Inherent in Bach’s music are the qualities cited by his contemporary, the philosopher Emmanuel Kant, as necessary in great art – attributes such as formal completeness and law-like coherence. How to convey all this to an audience – especially to an audience of non-musicians – is an important question facing any interpreter. At a recent performance of Bach’s “Art of Fugue” at St. Bartholomew’s, the splendid harpsichordist Bradley Brookshire used projections of the score on a large screen, with color-coded notation, to help the audience follow Bach’s intricate musical web. Despite Mr. Brookshire’s brilliant use of rhythmic variety and instrumental color, this was indeed helpful, given the harpsichord’s clangorous tendencies.
The piano offers other solutions. Bach did not seem to have a particular keyboard instrument in mind for the “Well-Tempered Clavier,” and we are long past the day when the piano was deemed unacceptable for its performance. Indeed, Bach knew the early piano and made some use of it; he even acted as an agent in the sale of a piano toward the end of his life. Yet today’s pianist has the advantage of expressive possibilities unknown to keyboardists of Bach’s era, and Daniel Barenboim uses them all to great advantage.
He’s had a lifetime to prepare. “I really grew up with it as a child,” he recently told me. “It was hammered into me. And when I went to Paris to study with Nadia Boulanger, she forced me to transpose the pieces. I’d come to a lesson and she would say of a piece in F, ‘Play it in G Sharp.’ She tried to develop the independence of the music from its particular tonality in the brain of the student. And it was in fact very important to be able to hear it in different keys. By approaching the music as a structure beyond the specific notes on the page, I learned what a transition was and how a modulation came about, as well as why it was important and how it altered the emotional temperature of the music at that moment.”

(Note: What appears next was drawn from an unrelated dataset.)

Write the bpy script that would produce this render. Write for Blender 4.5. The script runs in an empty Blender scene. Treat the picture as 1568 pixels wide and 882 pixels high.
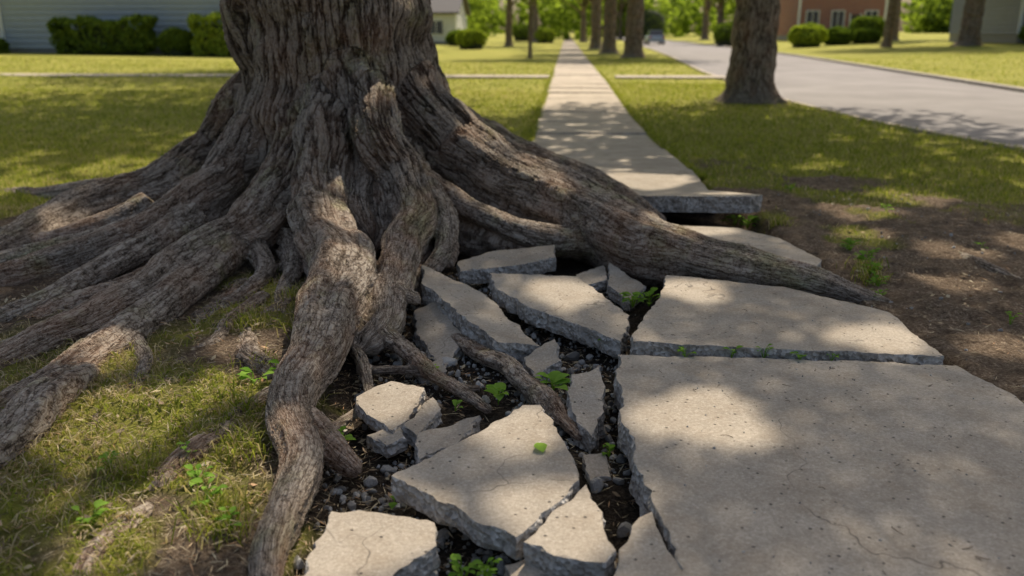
import bpy, math, random, bmesh
import numpy as np
from mathutils import Vector
rng=np.random.default_rng(7); random.seed(7)
sc=bpy.context.scene; col=sc.collection
# ------------------------------------------------------------------ helpers
def link(o,parent=None):
    col.objects.link(o)
    if parent: o.parent=parent
    return o
def empty(name):
    e=bpy.data.objects.new(name,None); e.empty_display_size=.3; return link(e)
def np_mesh(name,V,faces_list,mat=None,attrs=None,smooth=False,parent=None):
    me=bpy.data.meshes.new(name)
    V=np.asarray(V,dtype=np.float32)
    me.vertices.add(len(V)); me.vertices.foreach_set('co',V.ravel())
    loops=np.concatenate([f.ravel() for f in faces_list]).astype(np.int32)
    sizes=np.concatenate([np.full(len(f),f.shape[1]) for f in faces_list]).astype(np.int32)
    starts=np.concatenate([[0],np.cumsum(sizes)[:-1]]).astype(np.int32)
    me.loops.add(len(loops)); me.loops.foreach_set('vertex_index',loops)
    me.polygons.add(len(sizes)); me.polygons.foreach_set('loop_start',starts); me.polygons.foreach_set('loop_total',sizes)
    me.update(calc_edges=True); me.validate()
    me.polygons.foreach_set('use_smooth',np.full(len(me.polygons),smooth))
    if attrs:
        for k,a in attrs.items():
            a=np.asarray(a,dtype=np.float32)
            at=me.attributes.new(k,'FLOAT','POINT'); at.data.foreach_set('value',a)
    if mat: me.materials.append(mat)
    return link(bpy.data.objects.new(name,me),parent)
def hash2(i,j,s):
    n=(i*374761393+j*668265263+s*1442695041)&0xffffffff
    n=((n^(n>>13))*1274126177)&0xffffffff
    return ((n^(n>>16))&0xffff)/65535.
def vnoise(x,y,s=0):
    x=np.asarray(x,float);y=np.asarray(y,float)
    i=np.floor(x).astype(np.int64);j=np.floor(y).astype(np.int64)
    fx=x-i;fy=y-j;fx=fx*fx*(3-2*fx);fy=fy*fy*(3-2*fy)
    a=hash2(i,j,s);b=hash2(i+1,j,s);c=hash2(i,j+1,s);d=hash2(i+1,j+1,s)
    return (a*(1-fx)+b*fx)*(1-fy)+(c*(1-fx)+d*fx)*fy
def fbm(x,y,o=4,s=0):
    t=0;a=.5;n=0
    for k in range(o):
        t=t+a*vnoise(x*2**k,y*2**k,s+k);n+=a;a*=.5
    return t/n
def sst(a,b,x):
    t=np.clip((x-a)/(b-a),0,1);return t*t*(3-2*t)
# ------------------------------------------------------------------ materials
class NT:
    def __init__(s,name):
        s.m=bpy.data.materials.new(name);s.m.use_nodes=True;s.t=s.m.node_tree;s.t.nodes.clear()
        s.out=s.n('ShaderNodeOutputMaterial')
    def n(s,ty,props=None,**inp):
        nd=s.t.nodes.new(ty)
        for k,v in (props or {}).items(): setattr(nd,k,v)
        for k,v in inp.items(): s.set(nd,k,v)
        return nd
    def set(s,nd,k,v):
        k2=int(k[1:]) if k[0]=='i' and k[1:].isdigit() else k.replace('_',' ')
        sk=nd.inputs[k2]
        if isinstance(v,bpy.types.NodeSocket): s.t.links.new(v,sk)
        elif isinstance(v,bpy.types.Node): s.t.links.new(v.outputs[0],sk)
        else: sk.default_value=v
    def math(s,op,a,b=0.,c=0.):
        return s.n('ShaderNodeMath',{'operation':op},i0=a,i1=b,i2=c).outputs[0]
    def mix(s,f,a,b,bt='MIX'):
        nd=s.n('ShaderNodeMix',{'data_type':'RGBA','blend_type':bt})
        s.set(nd,'i0',f);s.set(nd,'i6',a);s.set(nd,'i7',b);return nd.outputs[2]
    def fmix(s,f,a,b):
        nd=s.n('ShaderNodeMix',{'data_type':'FLOAT'});s.set(nd,'i0',f);s.set(nd,'i2',a);s.set(nd,'i3',b);return nd.outputs[0]
    def ramp(s,f,stops):
        nd=s.n('ShaderNodeValToRGB');cr=nd.color_ramp
        while len(cr.elements)<len(stops): cr.elements.new(.5)
        for e,(p,c) in zip(cr.elements,stops):
            e.position=p;e.color=c if len(c)==4 else (*c,1)
        s.set(nd,'i0',f);return nd.outputs[0]
    def rng(s,f,a,b,c=0.,d=1.,kind='LINEAR'):
        return s.n('ShaderNodeMapRange',{'interpolation_type':kind},i0=f,i1=a,i2=b,i3=c,i4=d).outputs[0]
    def noise(s,vec,scale,detail=3,rough=.55,dist=0.):
        return s.n('ShaderNodeTexNoise',Vector=vec,Scale=scale,Detail=detail,Roughness=rough,Distortion=dist)
    def vor(s,vec,scale,feature='F1',rand=1.):
        return s.n('ShaderNodeTexVoronoi',{'feature':feature},Vector=vec,Scale=scale,Randomness=rand)
    def mapp(s,vec,scale=(1,1,1),loc=(0,0,0)):
        return s.n('ShaderNodeMapping',Vector=vec,Scale=scale,Location=loc).outputs[0]
    def bsdf(s,**k):
        b=s.n('ShaderNodeBsdfPrincipled',**k);s.t.links.new(b.outputs[0],s.out.inputs[0]);return b
    def bump(s,h,strength=.5,dist=.01):
        return s.n('ShaderNodeBump',Height=h,Strength=strength,Distance=dist).outputs[0]
    def pos(s): return s.n('ShaderNodeNewGeometry').outputs['Position']
    def attr(s,name,o='Fac'): return s.n('ShaderNodeAttribute',{'attribute_name':name}).outputs[o]
def C(r,g,b): return (r,g,b,1)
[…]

Mr. Barenboim’s recording takes these into consideration, but his interpretive stance is very nuanced, changing dramatically from piece to piece. In the first prelude, for example, his sound is harp like, with substantial use of the sustaining pedal and a dramatic shape strongly tied to the music’s patterns of harmonic tension and release. The second prelude is dry and fast, the third exceedingly tender.
“Bach very rarely wrote tempo indications or dynamics,” he explained. “I think there were two reasons: He thought everyone would have a sense, more or less, of how to play this music, and, also, the music lends itself to very different ways of playing. I remember Glenn Gould saying that he played every piece in three completely different ways. The two recordings I enjoyed the most and learned the most from were those by Edwin Fischer – who still remains, on the piano, the model of Bach playing – and the wonderful Wanda Landowska on the huge Pleyel harpsichord.”
In working on the “Well-Tempered Clavier,” the pianist made use of several printed editions of the work, finding in the one by Sir Donald Tovey a good analysis; in the one by Carl Czerny, a window on how the music was played in Beethoven’s time; and in the one by Ferrucio Busoni, a wealth of imaginative ideas and wonderful solutions for fingering the music.
On the subject of Bach’s greatness, he offers a broad historical view. “Why was he such a powerful influence?” he asks. “I don’t know. But I think that the importance of a composer does not necessarily go hand in hand with the beauty of his compositions.”
He made his point by comparing two early 19th-century contemporaries. “Mendelssohn wrote wonderful music; think how much poorer we would be without the Octet, the Violin Concerto, the ‘Songs Without Words.’ And yet, if Mendelssohn had not existed, the history of music would have developed more or less the way it had. He was not a pivotal influence. Take someone like Berlioz: much less perfect – his craftsmanship is not to be compared with Mendelssohn’s. The quality of the work is uneven. But historically, he was 10 times more important. Without Berlioz there would have been no Wagner, and without Wagner there would have been no 20th century.”
Then, of course, there are the few composers who “wrote both the highest quality music and were also pivotal figures in history.”
“I think Bach is certainly one of the people who influenced everything that happened after them,” Mr. Barenboim said. “Bach managed on the one hand to summarize everything that was written before him, and yet he also looked to the future. For example, take the B minor fugue of the first book, which in its chromaticism already looks toward Wagner.”
The genius and power of Bach – especially the “Well-Tempered Clavier” – “comes from the fact that there is a constant movement between parts that are simple and parts that are highly complex,” according to Mr. Barenboim.
“The complexity gives the music its ambiguity, and therefore its richness. One moment you are not sure where things are heading, and in the next moment, simple, pure harmonies give you a feeling of great peace. The combination gives the music a very lifelike quality. There can be no real form without emotional content, and no emotional content without form.”
I was struck by how close Mr. Barenboim came, in assessing the magnitude of Bach’s achievement, to the expression of the writer J.M. Coetzee. “In Bach nothing is obscure, no single step is so miraculous as to surpass imitation,” he wrote. “Yet when the chain of sounds is realized in time, the building process ceases at a certain moment to be the mere linking of units….” There is something ineffable, even miraculous in the outcome. “Bach thinks in music,” he concludes. “Music thinks itself in Bach.”